I continued straight along the path from Erdman to Pem Arch. I see many faces: some are eager to start off the last working day of the first week of school, some not so enthusiastic to be up at that time of day. I do not recognize many of these faces yet, but I am sure as time passes I will be able to meet more people.

I took a left turn to walk by Wyndham. As I was passing by, memories of International Student Orientation flooded me, so I decided to visit the Sunken Garden as well. As I was standing alone in the Garden and remembering playing ice-breaking games with other international students, a lone squirrel (or was it a chipmunk? I really cannot tell them apart) had scurried down from one of the trees and was standing about seven feet away from me, head cocked to the side, inspecting me, not sure whether I was friend or foe. When I noticed it, I smiled—I have always believed that animals can sense how you feel towards them, so I try to be as friendly as possible. However, I was not sure whether the little creature could tell that, for it was still standing on its tiny rear legs, assessing the situation. I decided it was time to continue my walk.

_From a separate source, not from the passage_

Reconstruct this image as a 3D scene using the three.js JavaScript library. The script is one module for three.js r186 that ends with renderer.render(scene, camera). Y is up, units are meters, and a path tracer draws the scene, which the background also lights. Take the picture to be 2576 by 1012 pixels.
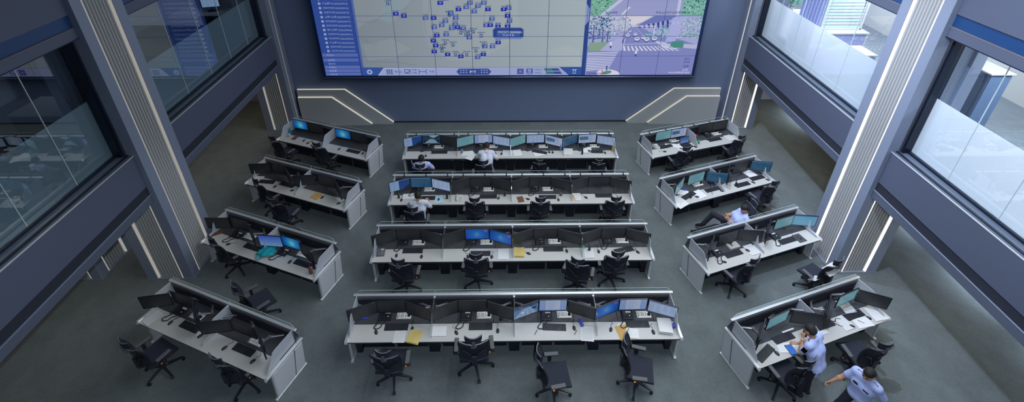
import * as THREE from 'three';
import { RoundedBoxGeometry } from 'three/addons/geometries/RoundedBoxGeometry.js';
import { mergeGeometries, mergeVertices } from 'three/addons/utils/BufferGeometryUtils.js';
import { RectAreaLightUniformsLib } from 'three/addons/lights/RectAreaLightUniformsLib.js';

// ---------- camera, lights, exposure ----------
const scene = new THREE.Scene();
scene.background = new THREE.Color(0x0a0d14);
const camera = new THREE.PerspectiveCamera(2 * Math.atan(506 / 1223.2353) * 180 / Math.PI, 2576 / 1012, 0.1, 120);
camera.setViewOffset(2576, 1012, 0, 231.7527, 2576, 1012);      // shift lens: the principal point sits above the middle of the frame
camera.position.set(-0.1852, 9.6845, 0);
camera.up.set(0.004, 0.871, -0.491);
camera.lookAt(-0.1852 + 0.0152, 9.6845 - 0.4913, -0.8709);
const renderer = new THREE.WebGLRenderer({ antialias: true });
renderer.toneMapping = THREE.LinearToneMapping;
renderer.toneMappingExposure = 0.9;
renderer.shadowMap.enabled = true;
RectAreaLightUniformsLib.init();

const HALL_L = -8.05, HALL_R = 8.2, BACK = -16.15, FRONT = 3.2, CEIL = 10.8;
function areaLight(name, color, intensity, w, h, pos, target) {
  const l = new THREE.RectAreaLight(color, intensity, w, h);
  l.name = name; l.position.set(...pos); l.lookAt(...target); scene.add(l); return l;
}
function spotLight(name, color, intensity, pos, target, angle, pen, size) {
  const l = new THREE.SpotLight(color, intensity, 0, angle, pen, 2);
  l.name = name; l.position.set(...pos); l.target.position.set(...target); scene.add(l, l.target);
  l.castShadow = true; l.shadow.radius = size; return l;
}
// ceiling panels of the hall: [x, z, width, depth, intensity]
const CEILING_PANELS = [];
for (const [z, q] of [[-14.4, 0.9], [-11.2, 1.1], [-8.0, 1.1], [-4.8, 0.9]]) for (const [x, k] of [[1.0, 0.8], [3.5, 1.1], [6.0, 1.1]]) CEILING_PANELS.push([x, z, 1.2, 2.4, 8.8 * k * q]);
const COOL = new THREE.Color(0.92, 0.965, 1.0), WARM = new THREE.Color(1.0, 0.82, 0.48), DAY = new THREE.Color(0.97, 0.94, 1.0), LEDC = new THREE.Color(1.0, 0.96, 0.88);

// ---------- helpers ----------
let seed = 7;
const rnd = () => { seed = (seed * 1664525 + 1013904223) >>> 0; return seed / 4294967296; };
const RB = (a, b) => a + (b - a) * rnd();
const D = Math.PI / 180;
const used = new Map();
function numbered(n) { const k = used.get(n) || 0; used.set(n, k + 1); return k ? `${n}_${String(k).padStart(3, '0')}` : n; }
function tag(o, label, category, group, kind) {
  o.userData = { ...o.userData };
  if (label) o.userData.label = label;
  if (category) o.userData.category = category;
  if (group) o.userData.group = group;
  if (kind) o.userData.kind = kind;
  return o;
}
const std = (r, g, b, rough = 0.6, metal = 0, more = {}) => new THREE.MeshStandardMaterial({ color: new THREE.Color().setRGB(r, g, b), roughness: rough, metalness: metal, ...more });
const phys = (r, g, b, rough, metal, more = {}) => new THREE.MeshPhysicalMaterial({ color: new THREE.Color().setRGB(r, g, b), roughness: rough, metalness: metal, ...more });
const glow = (c, k) => new THREE.MeshStandardMaterial({ color: 0x000000, emissive: c, emissiveIntensity: k, roughness: 1 });
function clean(g) { const q = g.index ? g.toNonIndexed() : g.clone(); for (const k of Object.keys(q.attributes)) if (!['position', 'normal', 'uv'].includes(k)) q.deleteAttribute(k);
  if (!q.attributes.uv) q.setAttribute('uv', new THREE.BufferAttribute(new Float32Array(q.attributes.position.count * 2), 2)); q.clearGroups(); return q; }
function join(list) { return [].concat(list).length === 1 ? [].concat(list)[0] : mergeGeometries([].concat(list).map(clean)); }
function mesh(name, geo, mat, parent) {
  const m = new THREE.Mesh(join(geo), mat); m.name = parent ? name : numbered(name); m.castShadow = m.receiveShadow = true;
  (parent || scene).add(m); return m;
}
function thing(name, label, category, pos = [0, 0, 0], turn = 0, group) {
  const o = new THREE.Group(); o.name = numbered(name); o.position.set(...pos); o.rotation.y = turn; scene.add(o);
  return tag(o, label, category, group);
}
function struct(name, geo, mat) { return tag(mesh(name, geo, mat), null, null, null, 'structure'); }
function structGroup(name) { const o = new THREE.Group(); o.name = numbered(name); scene.add(o); return tag(o, null, null, null, 'structure'); }
function copyOf(src, label, pos, turn = 0, group) { const c = src.clone(); c.name = numbered(src.name.replace(/_\d{3}$/, '')); c.position.set(...pos); c.rotation.set(0, turn, 0); c.userData = { ...src.userData, label }; if (group) c.userData.group = group; scene.add(c); return c; }
const bx = (w, h, d, x = 0, y = 0, z = 0) => new THREE.BoxGeometry(w, h, d).translate(x, y, z);
const rb = (w, h, d, x = 0, y = 0, z = 0, r = 0.006, s = 1) => new RoundedBoxGeometry(w, h, d, s, Math.min(r, w / 2.01, h / 2.01, d / 2.01)).translate(x, y, z);
const span = (x0, x1, y0, y1, z0, z1) => bx(x1 - x0, y1 - y0, z1 - z0, (x0 + x1) / 2, (y0 + y1) / 2, (z0 + z1) / 2);
const cyl = (r0, r1, h, x = 0, y = 0, z = 0, n = 14) => new THREE.CylinderGeometry(r0, r1, h, n).translate(x, y, z);
const ball = (r, x = 0, y = 0, z = 0, n = 12) => new THREE.SphereGeometry(r, n, Math.ceil(n * 0.7)).translate(x, y, z);
function bar(a, b, r, n = 8) { const A = new THREE.Vector3(...a), B = new THREE.Vector3(...b), d = B.clone().sub(A); return new THREE.CylinderGeometry(r, r, d.length(), n).applyQuaternion(new THREE.Quaternion().setFromUnitVectors(new THREE.Vector3(0, 1, 0), d.normalize())).translate((A.x + B.x) / 2, (A.y + B.y) / 2, (A.z + B.z) / 2); }
function flatBar(a, b, w, h) { const A = new THREE.Vector3(...a), B = new THREE.Vector3(...b), d = B.clone().sub(A), m = new THREE.Matrix4().lookAt(A, B, new THREE.Vector3(0, 1, 0)); return rb(w, h, d.length(), 0, 0, 0, 0.01).applyMatrix4(m).translate((A.x + B.x) / 2, (A.y + B.y) / 2, (A.z + B.z) / 2); }
const tube = (pts, r, seg = 24, rad = 6, closed = false) => new THREE.TubeGeometry(new THREE.CatmullRomCurve3(pts.map((p) => new THREE.Vector3(...p)), closed), seg, r, rad, closed);
const lathe = (pts, n = 18) => new THREE.LatheGeometry(pts.map((p) => new THREE.Vector2(...p)), n);
function outline(pts, depth, bevel = 0.003) {                     // polygon in x-y, extruded along +z
  const s = new THREE.Shape(pts.map((p) => new THREE.Vector2(...p)));
  return new THREE.ExtrudeGeometry(s, { depth, bevelEnabled: bevel > 0, bevelThickness: bevel, bevelSize: bevel, bevelOffset: -bevel, bevelSegments: 1, curveSegments: 6 });
}
const sideOutline = (pts, x0, x1, bevel = 0.003) => outline(pts.map(([v, h]) => [-v, h]), x1 - x0, bevel).rotateY(Math.PI / 2).translate(x0, 0, 0);   // polygon in (v = +z, h = y), extruded along x
// ---------- textures ----------
function canvasTex(w, h, draw) { const c = document.createElement('canvas'); c.width = w; c.height = h; const g = c.getContext('2d'); draw(g, w, h); const t = new THREE.CanvasTexture(c); t.colorSpace = THREE.SRGBColorSpace; t.magFilter = THREE.LinearFilter; return t; }
function noiseTex(n, base, amp, coarse, tint = [1, 1, 1]) {
  const d = new Uint8Array(n * n * 4), grid = (m) => { const a = []; for (let i = 0; i < m * m; i++) a.push(rnd()); return (x, y) => { const u = x / n * m, v = y / n * m, i = Math.floor(u), j = Math.floor(v), f = u - i, g = v - j, s = f * f * (3 - 2 * f), t = g * g * (3 - 2 * g), q = (p, r) => a[(r % m) * m + (p % m)]; return (q(i, j) * (1 - s) + q(i + 1, j) * s) * (1 - t) + (q(i, j + 1) * (1 - s) + q(i + 1, j + 1) * s) * t - 0.5; }; };
  const g1 = grid(6), g2 = grid(23);
  for (let y = 0; y < n; y++) for (let x = 0; x < n; x++) { const v = base + amp * (rnd() - 0.5) + coarse * (g1(x, y) + 0.6 * g2(x, y)); for (let c = 0; c < 3; c++) d[(y * n + x) * 4 + c] = Math.max(0, Math.min(255, v * tint[c])); d[(y * n + x) * 4 + 3] = 255; }
  const t = new THREE.DataTexture(d, n, n); t.wrapS = t.wrapT = THREE.RepeatWrapping; t.magFilter = THREE.LinearFilter; t.minFilter = THREE.LinearFilter; t.colorSpace = THREE.SRGBColorSpace; t.needsUpdate = true; return t;
}
function metreUV(geo, k = 1) { const p = geo.attributes.position, n = geo.attributes.normal, u = new Float32Array(p.count * 2); for (let i = 0; i < p.count; i++) { const ax = Math.abs(n.getX(i)), ay = Math.abs(n.getY(i)), az = Math.abs(n.getZ(i)); const [a, b] = ay >= ax && ay >= az ? [p.getX(i), p.getZ(i)] : ax > az ? [p.getZ(i), p.getY(i)] : [p.getX(i), p.getY(i)]; u[2 * i] = a * k; u[2 * i + 1] = b * k; } geo.setAttribute('uv', new THREE.BufferAttribute(u, 2)); return geo; }
// ---------- materials ----------
const carpetTex = noiseTex(512, 160, 64, 12, [0.97, 1, 1.0]);
const M = {
  carpet: std(0.385, 0.43, 0.45, 0.97, 0, { map: carpetTex, bumpMap: carpetTex, bumpScale: 0.004 }),
  wallBlue: std(0.15, 0.20, 0.33, 0.7), wallGrey: std(0.3, 0.32, 0.38, 0.8), ceiling: std(0.25, 0.27, 0.3, 0.9), beam: std(0.09, 0.108, 0.165, 0.55, 0.1), lip: std(0.10, 0.118, 0.17, 0.5, 0.1), groove: std(0.018, 0.022, 0.036, 0.7),
  pier: std(0.225, 0.265, 0.355, 0.5, 0.1), rib: std(0.37, 0.38, 0.38, 0.45), slotLitBlue: std(0.012, 0.05, 0.155, 0.4), frame: std(0.012, 0.02, 0.04, 0.3, 0.3), panelGrey: std(0.42, 0.45, 0.48, 0.6),
  led: glow(LEDC, 1.5), ledSoft: glow(LEDC, 0.8),
  white: std(0.53, 0.535, 0.52, 0.38), deck: std(0.062, 0.067, 0.078, 0.5), deckDark: std(0.016, 0.02, 0.032, 0.6), edge: std(0.11, 0.115, 0.13, 0.5), silver: std(0.78, 0.8, 0.83, 0.3, 0.55), panel: std(0.58, 0.61, 0.65, 0.42, 0.15), acrylic: phys(0.62, 0.66, 0.72, 0.5, 0, { transmission: 0.35, thickness: 0 }), acrylicClear: phys(0.92, 0.96, 0.98, 0.12, 0, { transmission: 0.92, thickness: 0 }), railDark: std(0.045, 0.05, 0.07, 0.45, 0.3), black: std(0.010, 0.013, 0.024, 0.5), blackGloss: std(0.008, 0.009, 0.013, 0.22), plastic: std(0.02, 0.023, 0.033, 0.42),  // black parts tinted navy: a blue haze put into their colour
  glass: phys(0.92, 0.97, 0.97, 0.0, 0, { transmission: 1, thickness: 0, ior: 1.5 }), coated: phys(0.88, 0.95, 0.98, 0.0, 0, { transmission: 1, thickness: 0, ior: 1.85 }), glassEdge: std(0.55, 0.66, 0.66, 0.25), armGrey: std(0.30, 0.31, 0.34, 0.35, 0.7), chairMesh: std(0.015, 0.018, 0.034, 0.85), chairSeat: std(0.02, 0.024, 0.042, 0.92), chairPad: std(0.10, 0.105, 0.115, 0.6), chairRim: std(0.2, 0.21, 0.24, 0.35, 0.4), orange: std(0.9, 0.28, 0.02, 0.5),
  keyWhite: std(0.85, 0.86, 0.83, 0.5), keyGrey: std(0.28, 0.3, 0.32, 0.6), keys: std(0.035, 0.037, 0.045, 0.5), cable: std(0.015, 0.015, 0.018, 0.6), lcd: std(0.75, 0.77, 0.66, 0.3),
  paper: std(0.74, 0.75, 0.76, 0.85), yellow: std(0.62, 0.49, 0.17, 0.85), brown: std(0.16, 0.07, 0.05, 0.7), tan: std(0.55, 0.33, 0.1, 0.8), teal: std(0.0, 0.33, 0.40, 0.6), red: std(0.6, 0.03, 0.08, 0.4), blue: std(0.06, 0.09, 0.55, 0.35), green: std(0.05, 0.4, 0.2, 0.5), paleBlue: std(0.45, 0.62, 0.72, 0.8), glassBottle: phys(0.35, 0.5, 0.75, 0.15, 0, { transmission: 0.6, thickness: 0 }), amber: std(0.55, 0.45, 0.1, 0.3),
  skin: phys(0.50, 0.27, 0.17, 0.55, 0, { sheen: 0.1 }), hair: std(0.012, 0.011, 0.012, 0.7), shirtBlue: std(0.44, 0.52, 0.88, 0.85), shirtWhite: std(0.62, 0.66, 0.78, 0.85), trousers: std(0.014, 0.016, 0.028, 0.9), shoe: std(0.012, 0.012, 0.014, 0.35), badge: std(0.02, 0.02, 0.03, 0.5), lipc: std(0.35, 0.12, 0.1, 0.6), sock: std(0.6, 0.58, 0.55, 0.9),
};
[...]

I did not go much farther than the Sunken Garden—just until the Admissions building close to the ‘Bryn Mawr College’ sign—because that is what I consider to be the boundary of the campus. Instead, I retraced my steps back to Pem Arch and from there I walked to Dalton. I did not want to go further because, for me, there is nothing of interest east of Dalton. I stopped by Guild to have a meeting with my Dean, but that short interruption aside, my walk continued without a stop.

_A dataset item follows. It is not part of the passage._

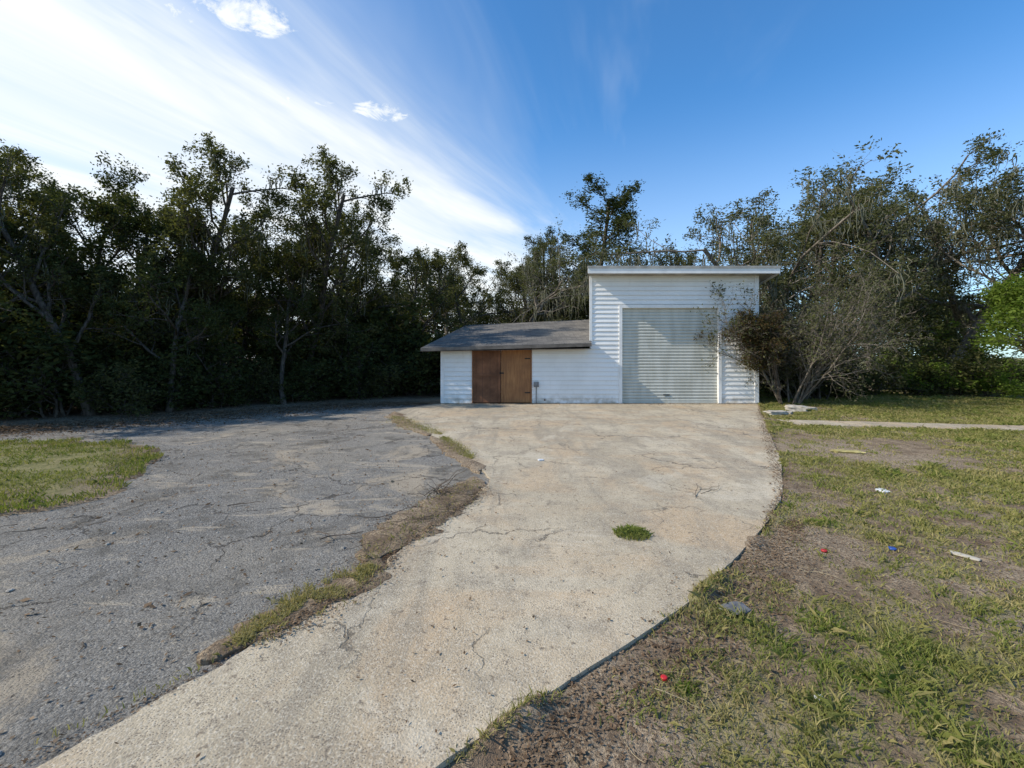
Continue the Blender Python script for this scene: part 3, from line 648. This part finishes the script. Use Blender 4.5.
mb.obj('wooden_doors',[M['wood'],M['wood2'],M['dark']],B)
def roofslab(name,q,th,mats,m=0):
    mb=MB(); q=np.array(q,float); lo=q-np.array([0,0,th]); mb.hexa(np.concatenate([lo,q]),m); return mb.obj(name,mats,B)
E0=(-2.85,14.1,1.81);E1=(2.49,14.1,1.96);R1=(3.30,19.1,3.10);R0=(-1.95,19.1,2.86)
roofslab('low_roof_front',[E0,E1,R1,R0],.07,[M['shingle']])
roofslab('low_roof_back',[(-1.95,19.103,2.86),(3.3,19.103,3.1),(3.9,23.5,2.0),(-2.6,23.5,2.0)],.07,[M['shingle']])
mb=MB(); mb.hexa([(-2.86,14.06,1.70),(2.49,14.06,1.85),(2.49,14.097,1.85),(-2.86,14.097,1.70),(-2.86,14.06,1.80),(2.49,14.06,1.95),(2.49,14.097,1.95),(-2.86,14.097,1.80)],0)
mb.hexa([(-2.83,14.1,1.69),(2.49,14.1,1.78),(2.49,14.5,1.80),(-2.83,14.5,1.75),(-2.83,14.1,1.70),(2.49,14.1,1.79),(2.49,14.5,1.81),(-2.83,14.5,1.76)],0)
mb.obj('low_roof_fascia',[M['fascia']],B)
YF=14.12; a0=XT*YF/Y0-.06; a1=XT*20.6/Y0-.02
roofslab('tall_roof',[(a0,YF,4.36),(8.38,YF,4.36),(8.38,20.6,3.35),(a1,20.6,3.35)],.05,[M['shingle']])
mb=MB(); mb.box((a0-.01,YF-.04,4.14),(8.39,YF-.003,4.30),0); mb.box((a0-.02,YF-.06,4.302),(8.40,YF-.003,4.372),1)
mb.hexa([(8.384,YF-.003,4.14),(8.42,YF-.003,4.14),(8.42,20.6,3.13),(8.384,20.6,3.13),(8.384,YF-.003,4.37),(8.42,YF-.003,4.37),(8.42,20.6,3.36),(8.384,20.6,3.36)],0)
mb.obj('tall_roof_fascia',[M['trim'],M['soffit']],B)
mb=MB(); mb.hexa([(a0+.01,YF,4.2),(8.38,YF,4.2),(8.38,20.5,3.17),(a1+.03,20.5,3.17),(a0+.01,YF,4.215),(8.38,YF,4.215),(8.38,20.5,3.185),(a1+.03,20.5,3.185)],0)
mb.obj('soffit',[M['soffit']],B)
mb=MB(); mb.tube([(8.0,15.2,4.1),(8.0,15.2,4.36),(8.0,15.2,4.55)],[.05,.05,.05],10,0); mb.tube([(8.0,15.2,4.55),(8.0,15.2,4.58),(8.0,15.2,4.63)],[.09,.09,.02],10,0)
mb.obj('roof_vent',[M['fascia']],B)
mb=MB(); mb.box((.70,Y0-.11,.56),(.86,Y0-.03,.72),0); mb.tube([(.78,Y0-.06,.03),(.78,Y0-.06,.3),(.78,Y0-.06,.56)],[.015]*3,8,0); mb.obj('outlet_box',[rgbmat('grey_metal',(.2,.2,.2),.5,.3)],B)
mb=MB(); mb.tube([(1.05,Y0-.06,.15),(1.05,Y0-.1,.16),(1.05,Y0-.13,.12)],[.02]*3,8,0); mb.obj('spigot',[M['dark']],B)
# ------------------------------------------------------------------ debris
def block(name,x,y,z,sx,sy,sz,rot,mat,seed,tilt=0,jag=.03):
    import bmesh
    bm=bmesh.new(); bmesh.ops.create_cube(bm,size=1); 
    bmesh.ops.subdivide_edges(bm,edges=bm.edges,cuts=3,use_grid_fill=True)
    rg=random.Random(seed)
    for v in bm.verts:
        c=v.co.copy(); k=sum(abs(q)>.49 for q in c)
        if k>=2: v.co*=.93 if k==2 else .85
        v.co+=Vector([rg.uniform(-jag,jag) for _ in range(3)])
        v.co=Vector((v.co.x*sx,v.co.y*sy,v.co.z*sz))
    me=bpy.data.meshes.new(name); bm.to_mesh(me); bm.free(); me.materials.append(mat)
    o=bpy.data.objects.new(name,me); S.collection.objects.link(o); o.location=(x,y,z+sz*.45); o.rotation_euler=(tilt,tilt*.6,rot); return o
cm=rgbmat('rubble_concrete',(.42,.38,.32),.95,.35,7)
block('concrete_chunk',6.95,11.9,-.02,.55,.3,.13,.3,cm,1,0,.06); block('concrete_chunk',7.95,12.6,-.02,.5,.35,.2,-.4,cm,2,0,.07); block('concrete_chunk',7.35,12.0,-.02,.3,.22,.1,.9,cm,3,0,.07); block('concrete_chunk',8.5,12.9,-.03,.35,.3,.12,.2,cm,4,0,.07)
block('flat_stone',1.36,2.74,-.0,.16,.10,.025,.4,rgbmat('slate',(.14,.14,.145),.85,.3,20),5,.05,.08)
block('plywood_scrap',3.5,3.48,-.0,.17,.05,.012,-.9,rgbmat('pale_wood',(.5,.45,.36),.8,.2),6,.08)
block('paper_scrap',4.25,5.15,.0,.14,.1,.02,.4,rgbmat('white_paper',(.7,.7,.68),.8,.1),7,.15,.1)
block('yellow_bag',5.4,7.25,-.0,.42,.13,.03,-.2,rgbmat('yellow_plastic',(.5,.42,.17),.6,.4),8,.03,.14)
block('white_wrapper',.42,6.6,.018,.08,.05,.02,.3,rgbmat('wrapper',(.7,.7,.7),.5,.1),9,.1,.12)
block('white_wrapper',1.4,2.05,-.01,.04,.025,.01,.3,rgbmat('wrapper2',(.65,.65,.65),.5,.1),10,.1,.12)
for nm,x,y,c,r_ in (('red_bottle_cap',.73,2.16,(.5,.02,.02),.016),('red_bottle_cap',2.47,3.56,(.4,.03,.03),.022),('blue_bottle_cap',3.05,3.61,(.03,.08,.32),.028)):
    mb=MB(); z0=float(gz(x,y))+.006; n_=20
    rad=[r_*.9,r_,r_,r_*.93,r_*.6,.0005]; zz=[0,.001,.011,.013,.0135,.0135]
    mb.tube([(x,y,z0+q+1e-4*i) for i,q in enumerate(zz)],rad,n_,0); ob=mb.obj(nm,[rgbmat(nm,c,.35,.1,5,.5)])
tuft('weed_plant',.82,2.1,-.01,.05,160,.04,M['leaf_bright'],1.2,9)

I walked past Denbigh, Merion, the Campus Center and Radnor, all the way up to Park Science—beyond that is just too far away. I can honestly say that the walk was as uneventful as it possibly could have been. I was paying attention to all the people around me walking hurriedly to class, the tree leaves waving lazily to the almost-nonexistent breeze, the cicadas chirping away loudly, well hidden from the prying human eye. But it all seemed normal to me. Was it possible that this new life that I was thrown into (willingly, of course) only two mere weeks ago was becoming more natural to me than the life I was used to for eighteen years before that?

I was pondering that question when I realized I was nearly late for my first class of the day (thank you Bryn Mawr time!), so I hurried back from Park Science to Taylor. After I was done with class and my shift at UnCommon Grounds, I willed my exhausted body to go over to Canaday. Truthfully, I know there are more buildings beyond Canaday, but to me this is the campus boundary. I do not use or visit the buildings on Cambrian Row, so Canaday was my boundary stop. I was careful not to walk through Senior Row or split the (pseudo-) Friendship Poles at any point of my walk—I do not want to break any traditions during my first week of college! But I realized at a certain point of my walk that I was no longer focused, calm, or aware, that the walk had become more of a goal or task to accomplish than something I would enjoy doing. In simple words, I had lost my morning’s zest.

I decided to retreat back to Pem East, to gather my thoughts and bring back some energy into myself. As I now go over my recollections and reexamine my thoughts, I realize I posed some very important questions to myself during my walk, as well as remembered a very dear time of my life, even though it was only ten days ago. And, of course, I had the most entertaining “wildlife” encounter (if you can call a squirrel staring at you that) I have had in a while. All in all, it was a wonderful start to both my day and the weekend.